An attractive arrangement can be made of sea holly (Eryngium) with godetia. The soft blue grey of the sea holly is a good foil for the rather deep salmon pink of the godetia cut very short so that the full beauty of the flower centres may be seen. Both these plants last well, the sea holly for weeks and the godetia for a long time if the dead flowers are removed at once to allow the buds to come out. Godetia can also come in many shades of pink, deep red, and purple.
Clematis is useful for small arrangements, which can be gathered from a garden. They come in different tones of blue, purple and pink, and the flowers almost arrange themselves, and last well. Lovein-a-mist (Nigella) with blue flowers looks charming with the clear yellow double African marigold cut short. White love-in-a-mist arranged with white larkspur, and two clove carnations added towards the centre make a good arrangement, the clove colour contrasts sharply with the rather greeny white of the love-in-a-mist flowers.
Japanese anemones come on at about the same time as gladioli. With their tall, straight stems and soft pink or clear white flowers, all emerging from a mass of dark, spreading green leaves they make wonderful clumps either in the border, by a wall or at the edge of a bank of shrubs. These flowers are sometimes regarded as being unsuitable for arrangements because of their habit of drooping their heads when cut and put into water. This is contrary to my own experience, as only occasion-‘ally have I found them to be slightly unreliable, and this is usually when they were older flowers and ready to fall anyway. In fact, I have often used them in church decorations and been grateful for their colouring (either white or pink, whichever was needed) for their height and for their dignified and beautifully-shaped foliage.

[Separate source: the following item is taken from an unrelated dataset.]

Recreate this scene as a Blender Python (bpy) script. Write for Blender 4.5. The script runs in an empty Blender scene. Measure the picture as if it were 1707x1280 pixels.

The tobacco plant (Nicotiana) is another lovely summer flowering plant, but this time, an annual. It comes in deep rose or starch white or lime-green, all of them sweet smelling, with fine, fresh green foliage. For cutting they are most admirable, lasting well and going on into the autumn months with still a hint of summer about them.
Lilies are among the best of all summer flowers. Agapanthus is not a true lily, but is often known as the African lily, and is a splendid flower for cutting. It comes either in white or in a rather deep purple toned blue, with lily like foliage to set it off. The African lily is one of the most long lasting of all plants suitable for tall flower groups. It looks especially attractive when contrasted with deep cerise coloured gladioli and blue globe thistles.
Delphiniums, yet another summer flower, are all great. The yellow meadow rue (Thalictrum) is a good contrast with delphiniums.
Dahlias and zinnias are both summer flowers. Sweet peas are among the sweetest smelling of all summer flowers, the best for cutting and one of the most exciting and exotic where colour is concerned. Arranged with some of their tendrils and buds they give a charming feeling of lightness to a group of flowers. White sweet peas are especially charming with Iceberg roses and white snapdragons.
Coneflowers (Rudbeckia), chamomile (Anthemis), nasturtiums, phlox are all valuable flowers in their different ways, depending on the colour needed or the type of arrangement one has in mind.